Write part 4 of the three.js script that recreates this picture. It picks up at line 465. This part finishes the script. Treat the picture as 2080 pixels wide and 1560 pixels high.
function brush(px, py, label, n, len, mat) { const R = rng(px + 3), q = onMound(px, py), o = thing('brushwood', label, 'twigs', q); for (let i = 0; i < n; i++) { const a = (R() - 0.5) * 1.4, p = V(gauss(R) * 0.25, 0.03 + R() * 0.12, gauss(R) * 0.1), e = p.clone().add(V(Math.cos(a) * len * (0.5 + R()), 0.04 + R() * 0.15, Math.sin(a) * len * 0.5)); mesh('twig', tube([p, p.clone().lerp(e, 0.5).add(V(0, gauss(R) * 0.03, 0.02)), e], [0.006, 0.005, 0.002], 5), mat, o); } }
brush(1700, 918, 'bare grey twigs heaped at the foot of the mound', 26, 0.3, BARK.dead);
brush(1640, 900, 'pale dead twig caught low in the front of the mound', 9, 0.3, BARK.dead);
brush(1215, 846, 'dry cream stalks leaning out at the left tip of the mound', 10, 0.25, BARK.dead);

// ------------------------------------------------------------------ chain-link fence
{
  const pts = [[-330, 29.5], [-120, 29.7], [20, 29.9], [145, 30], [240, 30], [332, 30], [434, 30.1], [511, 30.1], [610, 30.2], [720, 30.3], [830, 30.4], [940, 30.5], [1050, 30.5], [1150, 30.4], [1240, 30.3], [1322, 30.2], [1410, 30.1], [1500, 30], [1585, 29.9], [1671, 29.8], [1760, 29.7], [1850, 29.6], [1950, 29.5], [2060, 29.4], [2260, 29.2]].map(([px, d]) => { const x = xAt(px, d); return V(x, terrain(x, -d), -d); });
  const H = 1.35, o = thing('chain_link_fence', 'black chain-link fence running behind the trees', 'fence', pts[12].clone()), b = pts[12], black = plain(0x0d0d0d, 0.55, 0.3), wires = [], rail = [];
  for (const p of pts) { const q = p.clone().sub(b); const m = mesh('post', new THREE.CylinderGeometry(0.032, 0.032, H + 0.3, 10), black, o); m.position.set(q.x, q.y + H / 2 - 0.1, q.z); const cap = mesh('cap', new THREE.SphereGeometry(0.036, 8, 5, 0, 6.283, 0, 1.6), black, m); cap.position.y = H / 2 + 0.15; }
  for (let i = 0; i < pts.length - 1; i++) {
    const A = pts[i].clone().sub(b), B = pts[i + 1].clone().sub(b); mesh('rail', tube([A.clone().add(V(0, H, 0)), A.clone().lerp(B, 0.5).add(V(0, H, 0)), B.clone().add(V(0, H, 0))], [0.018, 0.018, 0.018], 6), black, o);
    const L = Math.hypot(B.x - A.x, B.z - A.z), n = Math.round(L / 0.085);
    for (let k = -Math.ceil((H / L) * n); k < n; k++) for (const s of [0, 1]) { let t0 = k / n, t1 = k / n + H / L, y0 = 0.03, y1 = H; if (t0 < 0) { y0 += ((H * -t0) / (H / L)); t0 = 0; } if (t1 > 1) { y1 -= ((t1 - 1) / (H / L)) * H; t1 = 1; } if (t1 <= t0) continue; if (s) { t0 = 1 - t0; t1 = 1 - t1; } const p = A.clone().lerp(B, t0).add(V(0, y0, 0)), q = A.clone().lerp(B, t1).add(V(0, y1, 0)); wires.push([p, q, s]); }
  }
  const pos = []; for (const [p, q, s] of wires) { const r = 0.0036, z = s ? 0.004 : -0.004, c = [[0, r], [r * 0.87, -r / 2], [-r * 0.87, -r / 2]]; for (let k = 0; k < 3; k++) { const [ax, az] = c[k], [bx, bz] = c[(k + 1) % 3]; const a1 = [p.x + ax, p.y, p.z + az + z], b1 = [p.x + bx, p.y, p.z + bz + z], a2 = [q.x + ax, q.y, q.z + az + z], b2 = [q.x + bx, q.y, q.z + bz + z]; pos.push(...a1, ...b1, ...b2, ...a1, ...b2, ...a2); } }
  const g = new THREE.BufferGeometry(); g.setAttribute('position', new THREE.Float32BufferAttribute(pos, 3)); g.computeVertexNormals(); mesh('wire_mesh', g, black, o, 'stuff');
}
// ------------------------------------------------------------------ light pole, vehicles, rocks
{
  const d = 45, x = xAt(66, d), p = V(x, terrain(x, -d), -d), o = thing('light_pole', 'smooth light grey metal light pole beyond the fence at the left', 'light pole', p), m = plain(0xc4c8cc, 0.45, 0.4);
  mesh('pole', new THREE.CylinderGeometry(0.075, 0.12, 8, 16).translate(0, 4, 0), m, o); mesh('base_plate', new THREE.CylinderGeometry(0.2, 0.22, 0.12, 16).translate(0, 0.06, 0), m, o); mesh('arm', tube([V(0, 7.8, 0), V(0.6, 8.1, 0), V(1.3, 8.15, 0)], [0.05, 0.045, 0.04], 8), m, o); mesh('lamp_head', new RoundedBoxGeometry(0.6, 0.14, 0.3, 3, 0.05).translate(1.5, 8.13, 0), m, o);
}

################

WORK TO BE COMPLETED => Output the full listing exactly as it stands.

CORRECT ANSWER =>
Write part 4 of the three.js script that recreates this picture. It picks up at line 465. This part finishes the script. Treat the picture as 2080 pixels wide and 1560 pixels high.
function brush(px, py, label, n, len, mat) { const R = rng(px + 3), q = onMound(px, py), o = thing('brushwood', label, 'twigs', q); for (let i = 0; i < n; i++) { const a = (R() - 0.5) * 1.4, p = V(gauss(R) * 0.25, 0.03 + R() * 0.12, gauss(R) * 0.1), e = p.clone().add(V(Math.cos(a) * len * (0.5 + R()), 0.04 + R() * 0.15, Math.sin(a) * len * 0.5)); mesh('twig', tube([p, p.clone().lerp(e, 0.5).add(V(0, gauss(R) * 0.03, 0.02)), e], [0.006, 0.005, 0.002], 5), mat, o); } }
brush(1700, 918, 'bare grey twigs heaped at the foot of the mound', 26, 0.3, BARK.dead);
brush(1640, 900, 'pale dead twig caught low in the front of the mound', 9, 0.3, BARK.dead);
brush(1215, 846, 'dry cream stalks leaning out at the left tip of the mound', 10, 0.25, BARK.dead);

// ------------------------------------------------------------------ chain-link fence
{
  const pts = [[-330, 29.5], [-120, 29.7], [20, 29.9], [145, 30], [240, 30], [332, 30], [434, 30.1], [511, 30.1], [610, 30.2], [720, 30.3], [830, 30.4], [940, 30.5], [1050, 30.5], [1150, 30.4], [1240, 30.3], [1322, 30.2], [1410, 30.1], [1500, 30], [1585, 29.9], [1671, 29.8], [1760, 29.7], [1850, 29.6], [1950, 29.5], [2060, 29.4], [2260, 29.2]].map(([px, d]) => { const x = xAt(px, d); return V(x, terrain(x, -d), -d); });
  const H = 1.35, o = thing('chain_link_fence', 'black chain-link fence running behind the trees', 'fence', pts[12].clone()), b = pts[12], black = plain(0x0d0d0d, 0.55, 0.3), wires = [], rail = [];
  for (const p of pts) { const q = p.clone().sub(b); const m = mesh('post', new THREE.CylinderGeometry(0.032, 0.032, H + 0.3, 10), black, o); m.position.set(q.x, q.y + H / 2 - 0.1, q.z); const cap = mesh('cap', new THREE.SphereGeometry(0.036, 8, 5, 0, 6.283, 0, 1.6), black, m); cap.position.y = H / 2 + 0.15; }
  for (let i = 0; i < pts.length - 1; i++) {
    const A = pts[i].clone().sub(b), B = pts[i + 1].clone().sub(b); mesh('rail', tube([A.clone().add(V(0, H, 0)), A.clone().lerp(B, 0.5).add(V(0, H, 0)), B.clone().add(V(0, H, 0))], [0.018, 0.018, 0.018], 6), black, o);
    const L = Math.hypot(B.x - A.x, B.z - A.z), n = Math.round(L / 0.085);
    for (let k = -Math.ceil((H / L) * n); k < n; k++) for (const s of [0, 1]) { let t0 = k / n, t1 = k / n + H / L, y0 = 0.03, y1 = H; if (t0 < 0) { y0 += ((H * -t0) / (H / L)); t0 = 0; } if (t1 > 1) { y1 -= ((t1 - 1) / (H / L)) * H; t1 = 1; } if (t1 <= t0) continue; if (s) { t0 = 1 - t0; t1 = 1 - t1; } const p = A.clone().lerp(B, t0).add(V(0, y0, 0)), q = A.clone().lerp(B, t1).add(V(0, y1, 0)); wires.push([p, q, s]); }
  }
  const pos = []; for (const [p, q, s] of wires) { const r = 0.0036, z = s ? 0.004 : -0.004, c = [[0, r], [r * 0.87, -r / 2], [-r * 0.87, -r / 2]]; for (let k = 0; k < 3; k++) { const [ax, az] = c[k], [bx, bz] = c[(k + 1) % 3]; const a1 = [p.x + ax, p.y, p.z + az + z], b1 = [p.x + bx, p.y, p.z + bz + z], a2 = [q.x + ax, q.y, q.z + az + z], b2 = [q.x + bx, q.y, q.z + bz + z]; pos.push(...a1, ...b1, ...b2, ...a1, ...b2, ...a2); } }
  const g = new THREE.BufferGeometry(); g.setAttribute('position', new THREE.Float32BufferAttribute(pos, 3)); g.computeVertexNormals(); mesh('wire_mesh', g, black, o, 'stuff');
}
// ------------------------------------------------------------------ light pole, vehicles, rocks
{
  const d = 45, x = xAt(66, d), p = V(x, terrain(x, -d), -d), o = thing('light_pole', 'smooth light grey metal light pole beyond the fence at the left', 'light pole', p), m = plain(0xc4c8cc, 0.45, 0.4);
  mesh('pole', new THREE.CylinderGeometry(0.075, 0.12, 8, 16).translate(0, 4, 0), m, o); mesh('base_plate', new THREE.CylinderGeometry(0.2, 0.22, 0.12, 16).translate(0, 0.06, 0), m, o); mesh('arm', tube([V(0, 7.8, 0), V(0.6, 8.1, 0), V(1.3, 8.15, 0)], [0.05, 0.045, 0.04], 8), m, o); mesh('lamp_head', new RoundedBoxGeometry(0.6, 0.14, 0.3, 3, 0.05).translate(1.5, 8.13, 0), m, o);
}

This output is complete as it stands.